The founder of the pro-Nazi Union of Bulgarian National Legions, Lukov developed close ties with Hitler’s regime during his tenure as the country’s war minister. After retiring from that position in 1938, he became an influential advocate of antisemitic legislation targeting Bulgaria’s Jews, later advocating their mass deportation. While the Jewish population in Bulgaria itself was spared deportation as a result of the intervention of King Boris III in March 1943 – one month after Lukov’s assassination – more than 11,000 Jews under Bulgarian occupation in Greece and what is now the Republic of Macedonia were sent to their deaths.

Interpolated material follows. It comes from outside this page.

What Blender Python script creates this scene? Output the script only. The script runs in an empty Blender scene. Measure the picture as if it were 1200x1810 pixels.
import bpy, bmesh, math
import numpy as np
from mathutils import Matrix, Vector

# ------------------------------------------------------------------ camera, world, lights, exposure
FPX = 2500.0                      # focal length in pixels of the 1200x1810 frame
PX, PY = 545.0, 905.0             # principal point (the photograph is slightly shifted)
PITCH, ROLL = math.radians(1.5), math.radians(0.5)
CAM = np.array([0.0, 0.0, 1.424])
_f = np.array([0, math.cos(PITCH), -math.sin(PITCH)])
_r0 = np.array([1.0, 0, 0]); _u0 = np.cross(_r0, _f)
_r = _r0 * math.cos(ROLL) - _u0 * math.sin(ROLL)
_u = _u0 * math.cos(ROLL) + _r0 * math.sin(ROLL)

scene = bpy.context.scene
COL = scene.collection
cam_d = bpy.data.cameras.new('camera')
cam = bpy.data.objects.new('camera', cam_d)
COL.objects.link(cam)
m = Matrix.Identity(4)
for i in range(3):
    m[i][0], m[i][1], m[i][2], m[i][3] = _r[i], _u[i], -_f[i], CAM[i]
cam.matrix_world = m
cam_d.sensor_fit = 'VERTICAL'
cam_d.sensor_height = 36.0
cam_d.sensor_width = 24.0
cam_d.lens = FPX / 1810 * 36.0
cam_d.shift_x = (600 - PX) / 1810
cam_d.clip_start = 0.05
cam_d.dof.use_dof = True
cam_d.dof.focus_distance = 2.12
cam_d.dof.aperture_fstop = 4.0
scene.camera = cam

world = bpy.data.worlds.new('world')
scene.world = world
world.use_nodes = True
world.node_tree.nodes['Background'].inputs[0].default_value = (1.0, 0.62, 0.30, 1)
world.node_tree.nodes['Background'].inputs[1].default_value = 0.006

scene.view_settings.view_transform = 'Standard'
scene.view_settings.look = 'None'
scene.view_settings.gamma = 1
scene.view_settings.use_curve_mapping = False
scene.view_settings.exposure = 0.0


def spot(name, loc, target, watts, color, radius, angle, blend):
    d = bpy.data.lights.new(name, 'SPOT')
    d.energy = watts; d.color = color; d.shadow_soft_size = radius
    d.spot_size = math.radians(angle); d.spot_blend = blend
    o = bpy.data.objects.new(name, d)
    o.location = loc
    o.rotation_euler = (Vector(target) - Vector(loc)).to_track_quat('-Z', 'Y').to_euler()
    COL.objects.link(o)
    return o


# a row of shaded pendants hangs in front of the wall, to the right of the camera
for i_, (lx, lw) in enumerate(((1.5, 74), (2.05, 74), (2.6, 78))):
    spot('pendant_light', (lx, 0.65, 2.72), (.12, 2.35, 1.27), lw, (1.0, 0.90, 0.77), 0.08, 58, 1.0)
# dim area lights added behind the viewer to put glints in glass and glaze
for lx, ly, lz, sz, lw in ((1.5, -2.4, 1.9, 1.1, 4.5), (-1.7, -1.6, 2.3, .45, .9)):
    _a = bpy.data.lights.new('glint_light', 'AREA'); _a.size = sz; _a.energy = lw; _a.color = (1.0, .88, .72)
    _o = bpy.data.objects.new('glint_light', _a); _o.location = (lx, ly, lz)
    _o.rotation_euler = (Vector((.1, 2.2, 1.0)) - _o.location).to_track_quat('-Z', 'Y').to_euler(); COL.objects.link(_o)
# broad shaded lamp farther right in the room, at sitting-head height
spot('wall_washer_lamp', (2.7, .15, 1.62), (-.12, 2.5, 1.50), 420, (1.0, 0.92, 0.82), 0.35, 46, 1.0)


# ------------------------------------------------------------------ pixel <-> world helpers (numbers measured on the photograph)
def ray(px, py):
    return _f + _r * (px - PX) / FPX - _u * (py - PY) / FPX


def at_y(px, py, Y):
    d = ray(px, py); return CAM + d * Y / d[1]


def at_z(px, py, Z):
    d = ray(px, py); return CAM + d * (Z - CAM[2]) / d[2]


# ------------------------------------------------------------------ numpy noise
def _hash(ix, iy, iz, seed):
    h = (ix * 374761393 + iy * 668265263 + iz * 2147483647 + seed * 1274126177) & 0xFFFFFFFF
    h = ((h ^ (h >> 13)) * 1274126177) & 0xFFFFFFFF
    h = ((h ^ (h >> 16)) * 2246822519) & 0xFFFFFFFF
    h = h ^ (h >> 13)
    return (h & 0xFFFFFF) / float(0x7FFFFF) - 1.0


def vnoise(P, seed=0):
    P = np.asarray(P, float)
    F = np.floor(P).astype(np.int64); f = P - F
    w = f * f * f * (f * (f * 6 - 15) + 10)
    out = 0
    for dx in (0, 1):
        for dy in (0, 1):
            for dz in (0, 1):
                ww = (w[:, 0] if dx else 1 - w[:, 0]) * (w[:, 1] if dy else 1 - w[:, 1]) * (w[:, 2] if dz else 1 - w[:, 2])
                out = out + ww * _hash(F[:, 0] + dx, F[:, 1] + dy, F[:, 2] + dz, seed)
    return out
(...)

Saturday’s march has been called by the far-right Bulgarian National Union, which regards itself as Lukov’s inheritor. Representatives of other Bulgarian far-right organizations, a leader of the German Neo-Nazi organization Die Rechte, and neo-Nazis from Russia and Sweden are also expected to attend.

The march has drawn widespread condemnation from within Bulgaria, including from the main governing party GERB; the opposition Bulgarian Socialist Party; Georg Georgiev, Bulgaria’s National Coordinator for the Fight against Antisemitism; and the Organization of the Jews in Bulgaria “Shalom.”

An attempt by Sofia Mayor Yordanka Fandukova to ban the march or restrict its route was overturned by the Supreme Administrative Court. The march goes through the center of the Bulgarian capital, stopping to pay tribute at Lukov’s former home.